Spanberger reverses Youngkin’s ERIC exit, adding timing limits on purge actions

Virginia Gov. Abigail Spanberger has issued an executive order that returns the state to the multistate voter roll program known as ERIC and tightens when election officials can remove ineligible voters before federal contests.

The order, signed earlier this week, reversed Gov. Glenn Youngkin’s 2023 decision to leave ERIC, a nonpartisan organization that exchanges voter registration and identification data among member states, according to the Associated Press report. Advocates said the changes are designed to improve the accuracy of Virginia’s voter rolls and limit the risk that eligible voters are removed close to Election Day.
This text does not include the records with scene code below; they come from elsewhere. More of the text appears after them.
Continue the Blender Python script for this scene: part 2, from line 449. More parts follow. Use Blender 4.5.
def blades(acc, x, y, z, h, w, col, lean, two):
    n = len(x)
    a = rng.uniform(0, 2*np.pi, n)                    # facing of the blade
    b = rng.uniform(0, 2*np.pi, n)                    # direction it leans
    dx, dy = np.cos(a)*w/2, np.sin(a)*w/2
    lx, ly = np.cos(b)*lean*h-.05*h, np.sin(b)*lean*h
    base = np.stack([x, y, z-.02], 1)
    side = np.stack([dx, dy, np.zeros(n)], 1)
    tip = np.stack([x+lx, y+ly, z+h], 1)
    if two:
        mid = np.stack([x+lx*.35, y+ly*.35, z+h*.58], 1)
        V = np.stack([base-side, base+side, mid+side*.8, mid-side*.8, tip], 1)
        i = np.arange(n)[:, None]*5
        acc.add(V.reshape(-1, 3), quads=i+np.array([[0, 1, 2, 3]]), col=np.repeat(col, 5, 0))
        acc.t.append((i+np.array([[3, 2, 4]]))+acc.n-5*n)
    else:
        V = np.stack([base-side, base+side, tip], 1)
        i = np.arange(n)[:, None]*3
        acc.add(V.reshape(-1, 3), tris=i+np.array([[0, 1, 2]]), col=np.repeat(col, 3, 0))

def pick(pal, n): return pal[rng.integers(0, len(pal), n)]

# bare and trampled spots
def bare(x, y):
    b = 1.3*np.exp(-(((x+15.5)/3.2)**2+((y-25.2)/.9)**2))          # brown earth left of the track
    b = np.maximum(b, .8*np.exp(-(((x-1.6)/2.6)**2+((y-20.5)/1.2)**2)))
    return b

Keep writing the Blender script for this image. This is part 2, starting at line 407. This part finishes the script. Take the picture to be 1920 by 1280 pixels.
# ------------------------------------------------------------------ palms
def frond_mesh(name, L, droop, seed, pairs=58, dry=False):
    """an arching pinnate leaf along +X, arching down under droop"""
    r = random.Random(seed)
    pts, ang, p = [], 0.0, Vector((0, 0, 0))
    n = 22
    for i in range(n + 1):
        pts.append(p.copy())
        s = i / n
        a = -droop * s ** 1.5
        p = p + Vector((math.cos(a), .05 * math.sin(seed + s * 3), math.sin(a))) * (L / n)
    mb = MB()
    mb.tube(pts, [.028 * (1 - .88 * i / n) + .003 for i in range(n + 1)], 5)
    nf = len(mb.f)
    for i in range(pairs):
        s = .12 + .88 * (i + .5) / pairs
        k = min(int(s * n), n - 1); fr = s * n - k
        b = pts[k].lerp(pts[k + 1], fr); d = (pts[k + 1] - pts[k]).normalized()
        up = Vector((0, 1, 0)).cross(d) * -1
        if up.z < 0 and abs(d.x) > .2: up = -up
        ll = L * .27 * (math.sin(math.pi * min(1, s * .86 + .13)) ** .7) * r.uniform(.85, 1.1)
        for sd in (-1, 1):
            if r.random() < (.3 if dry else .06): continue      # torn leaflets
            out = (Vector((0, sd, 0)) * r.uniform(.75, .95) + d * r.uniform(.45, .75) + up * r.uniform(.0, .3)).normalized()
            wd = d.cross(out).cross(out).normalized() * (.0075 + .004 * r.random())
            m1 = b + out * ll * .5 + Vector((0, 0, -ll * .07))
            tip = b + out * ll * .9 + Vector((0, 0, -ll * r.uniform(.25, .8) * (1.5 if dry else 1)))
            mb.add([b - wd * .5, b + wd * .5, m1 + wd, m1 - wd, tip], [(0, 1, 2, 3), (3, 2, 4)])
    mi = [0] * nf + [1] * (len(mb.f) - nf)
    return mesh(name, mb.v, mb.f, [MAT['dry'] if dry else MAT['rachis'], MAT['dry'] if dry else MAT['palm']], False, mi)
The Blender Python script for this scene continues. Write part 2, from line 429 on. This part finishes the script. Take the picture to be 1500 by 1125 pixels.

ERIC is used to identify voters who have died, moved out of state, updated their contact information, or had duplicate registrations, the report said. Supporters of Virginia’s return to ERIC have argued that multistate data sharing can help election offices keep voter records current while avoiding errors that lead to wrongful disenfranchisement.

Spanberger’s executive order also limits the removal of ineligible voters from the rolls to 90 days before a federal primary or general election, AP reported. The timing restriction will apply this year to the congressional midterm primary in August and the general election in November.

In a release cited by the report, Spanberger said, “With even more days of voting on our calendar this year, I’m acting early to strengthen Virginia’s transparent, robust voting process and protect the rights of all eligible Virginia voters.”

Joan Porte, president of the League of Women Voters of Virginia, told ARLnow that Youngkin’s decision to remove Virginia from ERIC made it harder to exchange information with other states to keep rolls accurate. Porte said the return to ERIC would make it easier to check whether people who have moved should be removed from Virginia’s rolls.

Porte also said ERIC had become the target of a “ridiculous conspiracy theory ” about voter fraud that she said has been debunked by studies, including one by the conservative Heritage Foundation, AP reported. As an example, she referenced election officers stopping Youngkin’s then-underage son from casting a ballot.

Chris Kaiser, a policy director at the Virginia ACLU, said Spanberger’s executive order responds to actions he said blocked thousands of voters from casting ballots in recent years. Kaiser argued that the combination of the 90-day federal-election deadline and the ERIC return would help restore “critical guardrails against wrongful disenfranchisement,” ensure clarity and integrity in Virginia’s electoral system, and “reaffirm the unalienable truth that in order for democracy to function as intended, every eligible voter must have the opportunity to participate in the democratic process,” AP reported.

The League of Women Voters of Virginia is also involved in an active lawsuit against the state’s voter roll purges weeks before the 2024 general election, following an executive order by Youngkin, according to the report. Porte pointed to a requirement in the National Voting Rights Act that, she said, voter roll removals cannot happen within 90 days of a federal election.

General Assembly legislation would also help codify Spanberger’s executive order, AP reported. The report said SB 57 by state Sen. Schuyler T. VanValkenburg would require Virginia’s membership in ERIC and is headed to the governor’s desk, with Spanberger having an April 13 deadline to act. It also said HB 28 by Del. Rozia Henson, which would set the 90-day deadline for voter roll purges before federal elections, was tabled until 2027, and that the bill would provide a process for voters to confirm citizenship status before cancellation and would increase the response period after a cancellation notice.